▸ Task description
Among the entries below, copy only the span from the line containing "26, 'lower_rock', M['rock_dark'], True)" through the line containing "COL = sc.collection". Do so exactly, and skip the pictures.

▸ Provided entries

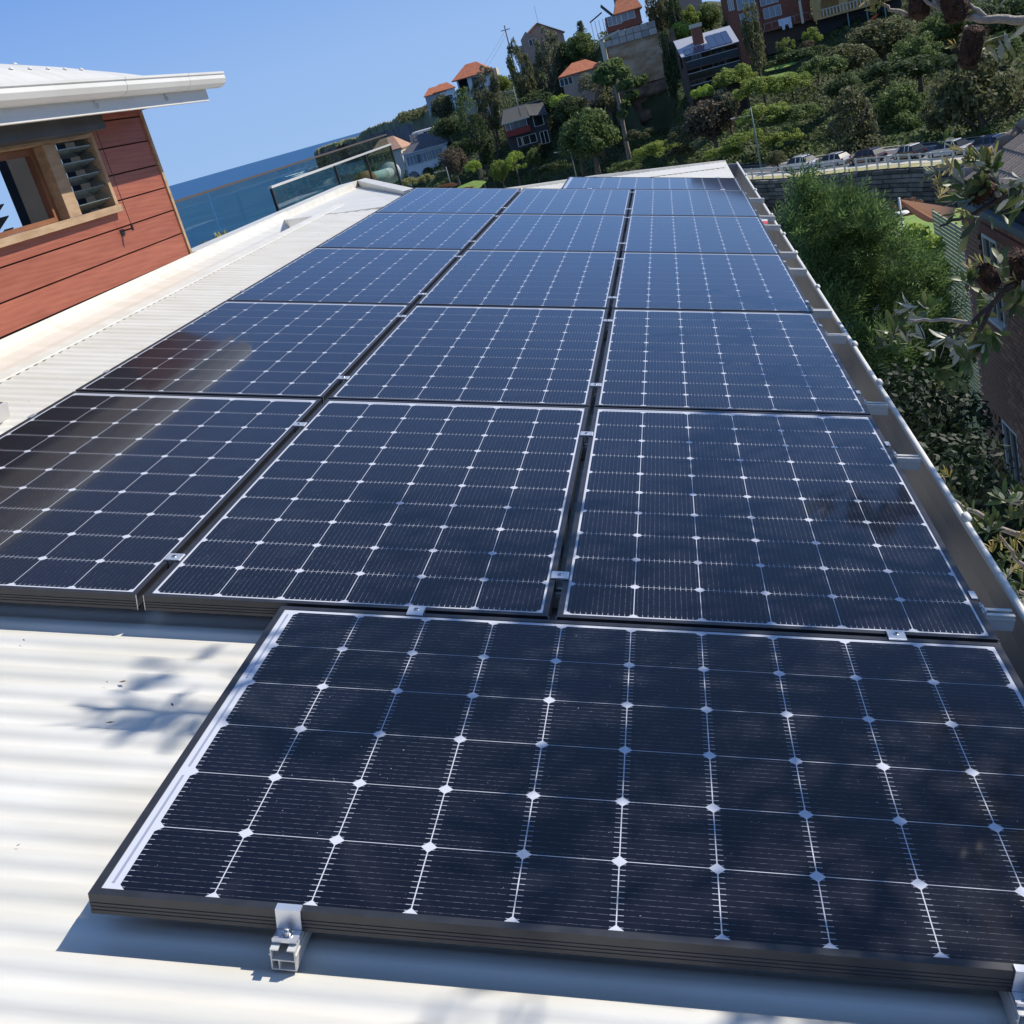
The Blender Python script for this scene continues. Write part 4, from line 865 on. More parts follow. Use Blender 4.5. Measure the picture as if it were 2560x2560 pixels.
def face(x0, x1, z0, z1, y, amp, nx, nz, name, mat, ledge=False):
    V = []
    for j in range(nz + 1):
        for i in range(nx + 1):
            x = x0 + (x1 - x0) * i / nx; z = z0 + (z1 - z0) * j / nz
            n_ = math.sin(x * .9 + z * .35) * .5 + math.sin(z * 1.7 + x * .2) * .35 + random.uniform(-.4, .4) + (1.2 * (math.floor(z / 2.2) % 2) if ledge else 0)
            V.append((x, y - amp * n_, z))
    return link(name, npmesh(name, V, [(j * (nx + 1) + i, j * (nx + 1) + i + 1, (j + 1) * (nx + 1) + i + 1, (j + 1) * (nx + 1) + i) for j in range(nz) for i in range(nx)], mat), f.t, f.I)
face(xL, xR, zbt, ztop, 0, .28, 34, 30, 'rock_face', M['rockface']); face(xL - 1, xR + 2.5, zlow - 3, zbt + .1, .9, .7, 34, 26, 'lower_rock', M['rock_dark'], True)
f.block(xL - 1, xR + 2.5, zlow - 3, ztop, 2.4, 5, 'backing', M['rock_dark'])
zpt = f.L(*Z4(640, 330))[1]; npan = 7
for i in range(npan):
    for j in range(2):
        x0 = xL - .3 + (xR - xL) * i / npan; x1 = xL - .3 + (xR - xL) * (i + 1) / npan - .08; hh = (zpt - ztop) / 2
        if x0 < xL + .5 and j == 1: continue
        f.block(x0, x1, ztop + hh * j + .02, ztop + hh * (j + 1) - .06, -.35 + random.uniform(-.06, .06), 1.2, 'concrete_panel', M['formwork'])
f.block(xL - 1.1, xL - .35, zbt + 3, ztop + 1.5, -.4, 1.5, 'pale_pier', M['cream'])
f.part(MB().sheet([(xL - 1.2, -.4, ztop + 1.2), (xL + 2.6, -.4, zpt - .2), (xL + 2.6, -.1, zpt - .2), (xL - 1.2, -.1, ztop + 1.2)], (0, 0, .3)), 'sloping_coping', M['cream'])
for k, (a, c) in enumerate(((1150, 1010), (1180, 1130), (1215, 1230))):
    x, z = f.L(*Z4(a, c)); f.block(x - .9, x + .9, z - 1.0, z + 1.1, -.6, 1, 'stone_pier', M['rockface'])
x, z = f.L(*Z4(1240, 1350)); f.block(x - 1, x + 1, z - 5, z + 1.2, -.5, 1, 'stone_pier', M['rockface'])
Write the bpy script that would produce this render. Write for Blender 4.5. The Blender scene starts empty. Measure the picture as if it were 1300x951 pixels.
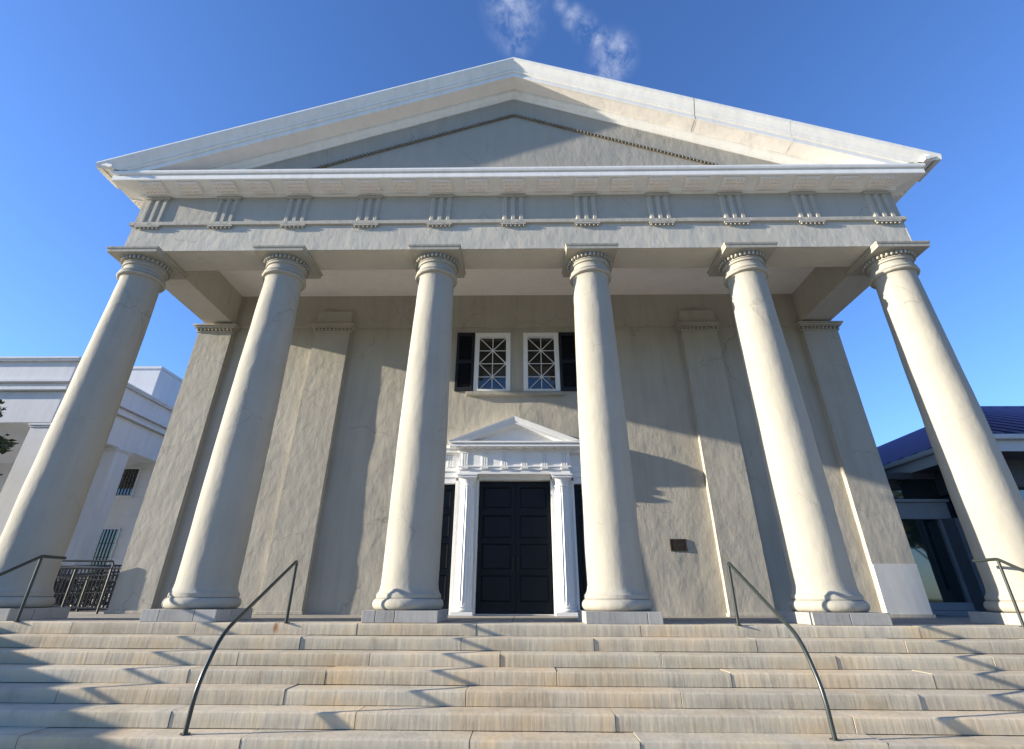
import bpy, bmesh, math, random
from math import sin, cos, pi, radians, sqrt, atan2
from mathutils import Vector, Matrix, noise
random.seed(7)
sc = bpy.context.scene
COL = sc.collection

# ------------------------------------------------------------------ materials
def newmat(name, rough=.8, spec=.3, metallic=0):
    m = bpy.data.materials.new(name); m.use_nodes = True
    nt = m.node_tree; b = nt.nodes['Principled BSDF']
    b.inputs['Roughness'].default_value = rough
    b.inputs['Specular IOR Level'].default_value = spec
    b.inputs['Metallic'].default_value = metallic
    return m, nt, b
def nn(nt, t, **kw):
    n = nt.nodes.new(t)
    for k, v in kw.items():
        if k in n.inputs: n.inputs[k].default_value = v
        else: setattr(n, k, v)
    return n
def ramp(nt, fac, stops):
    r = nt.nodes.new('ShaderNodeValToRGB'); e = r.color_ramp.elements
    e[0].position, e[0].color = stops[0][0], (*stops[0][1], 1)
    e[1].position, e[1].color = stops[-1][0], (*stops[-1][1], 1)
    for p, c in stops[1:-1]:
        x = e.new(p); x.color = (*c, 1)
    nt.links.new(fac, r.inputs[0]); return r.outputs[0]
def sc3(c, k): return tuple(min(1, x*k) for x in c)
def mulc(nt, a, b, f=1.0):
    m = nt.nodes.new('ShaderNodeMix'); m.data_type = 'RGBA'; m.blend_type = 'MULTIPLY'; m.inputs[0].default_value = f
    nt.links.new(a, m.inputs[6]); nt.links.new(b, m.inputs[7]); return m.outputs[2]
def coords(nt, scale=(1, 1, 1)):
    g = nt.nodes.new('ShaderNodeTexCoord'); mp = nt.nodes.new('ShaderNodeMapping')
    mp.inputs['Scale'].default_value = scale
    nt.links.new(g.outputs['Object'], mp.inputs[0]); return mp.outputs[0]

def stucco(name, c, var=.06, bump=.5, streak=.05, rough=.85, fine=1.0, dirt=.0, crack=.0):
    m, nt, b = newmat(name, rough, .25); L = nt.links
    co = coords(nt); cb = coords(nt, (1, 1, .55))
    n1 = nn(nt, 'ShaderNodeTexNoise', Scale=1.1, Detail=5, Roughness=.6); L.new(co, n1.inputs['Vector'])
    base = ramp(nt, n1.outputs[0], [(.25, sc3(c, 1-var*1.6)), (.55, c), (.8, sc3(c, 1+var))])
    cs = coords(nt, (3.5, 3.5, .28))
    n2 = nn(nt, 'ShaderNodeTexNoise', Scale=1.6, Detail=6, Roughness=.7); L.new(cs, n2.inputs['Vector'])
    st = ramp(nt, n2.outputs[0], [(.3, (1-streak*2,)*3), (.55, (1, 1, 1)), (.9, (1, 1, 1))])
    colr = mulc(nt, base, st)
    if dirt:
        n5 = nn(nt, 'ShaderNodeTexNoise', Scale=5., Detail=8, Roughness=.75); L.new(co, n5.inputs['Vector'])
        dd = ramp(nt, n5.outputs[0], [(.30, (1-dirt, 1-dirt*1.05, 1-dirt*1.15)), (.46, (1, 1, 1)), (.9, (1, 1, 1))])
        colr = mulc(nt, colr, dd)
    if crack:
        nw = nn(nt, 'ShaderNodeTexNoise', Scale=1.8, Detail=4, Roughness=.55); L.new(co, nw.inputs['Vector'])
        va = nt.nodes.new('ShaderNodeVectorMath'); va.operation = 'MULTIPLY_ADD'; L.new(nw.outputs['Color'], va.inputs[0]); va.inputs[1].default_value = (.55, .55, .55); L.new(co, va.inputs[2])
        vo = nn(nt, 'ShaderNodeTexVoronoi', Scale=.55); vo.feature = 'DISTANCE_TO_EDGE'; L.new(va.outputs[0], vo.inputs['Vector'])
        ck = ramp(nt, vo.outputs['Distance'], [(.0, (1-crack,)*3), (.006, (1, 1, 1)), (1, (1, 1, 1))])
        nk = nn(nt, 'ShaderNodeTexNoise', Scale=.7, Detail=3); L.new(co, nk.inputs['Vector'])
        mk = nt.nodes.new('ShaderNodeMapRange'); L.new(nk.outputs[0], mk.inputs[0]); mk.inputs[1].default_value = .5; mk.inputs[2].default_value = .56
        mq = nt.nodes.new('ShaderNodeMix'); mq.data_type = 'RGBA'; mq.blend_type = 'MULTIPLY'; L.new(mk.outputs[0], mq.inputs[0]); L.new(colr, mq.inputs[6]); L.new(ck, mq.inputs[7]); colr = mq.outputs[2]
    L.new(colr, b.inputs['Base Color'])
    n3 = nn(nt, 'ShaderNodeTexNoise', Scale=6.5, Detail=5, Roughness=.55, Distortion=.1); L.new(cb, n3.inputs['Vector'])
    n4 = nn(nt, 'ShaderNodeTexNoise', Scale=38*fine, Detail=3); L.new(co, n4.inputs['Vector'])
    b1 = nn(nt, 'ShaderNodeBump', Strength=bump, Distance=.02); L.new(n3.outputs[0], b1.inputs['Height'])
    b2 = nn(nt, 'ShaderNodeBump', Strength=bump*.35, Distance=.003); L.new(n4.outputs[0], b2.inputs['Height']); L.new(b1.outputs[0], b2.inputs['Normal'])
    L.new(b2.outputs[0], b.inputs['Normal'])
    return m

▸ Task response
face(xL, xR, zbt, ztop, 0, .28, 34, 30, 'rock_face', M['rockface']); face(xL - 1, xR + 2.5, zlow - 3, zbt + .1, .9, .7, 34, 26, 'lower_rock', M['rock_dark'], True)
f.block(xL - 1, xR + 2.5, zlow - 3, ztop, 2.4, 5, 'backing', M['rock_dark'])
zpt = f.L(*Z4(640, 330))[1]; npan = 7
for i in range(npan):
    for j in range(2):
        x0 = xL - .3 + (xR - xL) * i / npan; x1 = xL - .3 + (xR - xL) * (i + 1) / npan - .08; hh = (zpt - ztop) / 2
        if x0 < xL + .5 and j == 1: continue
        f.block(x0, x1, ztop + hh * j + .02, ztop + hh * (j + 1) - .06, -.35 + random.uniform(-.06, .06), 1.2, 'concrete_panel', M['formwork'])
f.block(xL - 1.1, xL - .35, zbt + 3, ztop + 1.5, -.4, 1.5, 'pale_pier', M['cream'])
f.part(MB().sheet([(xL - 1.2, -.4, ztop + 1.2), (xL + 2.6, -.4, zpt - .2), (xL + 2.6, -.1, zpt - .2), (xL - 1.2, -.1, ztop + 1.2)], (0, 0, .3)), 'sloping_coping', M['cream'])
for k, (a, c) in enumerate(((1150, 1010), (1180, 1130), (1215, 1230))):
    x, z = f.L(*Z4(a, c)); f.block(x - .9, x + .9, z - 1.0, z + 1.1, -.6, 1, 'stone_pier', M['rockface'])
x, z = f.L(*Z4(1240, 1350)); f.block(x - 1, x + 1, z - 5, z + 1.2, -.5, 1, 'stone_pier', M['rockface'])
Write the bpy script that would produce this render. Write for Blender 4.5. The Blender scene starts empty. Measure the picture as if it were 1300x951 pixels.
import bpy, bmesh, math, random
from math import sin, cos, pi, radians, sqrt, atan2
from mathutils import Vector, Matrix, noise
random.seed(7)
sc = bpy.context.scene
COL = sc.collection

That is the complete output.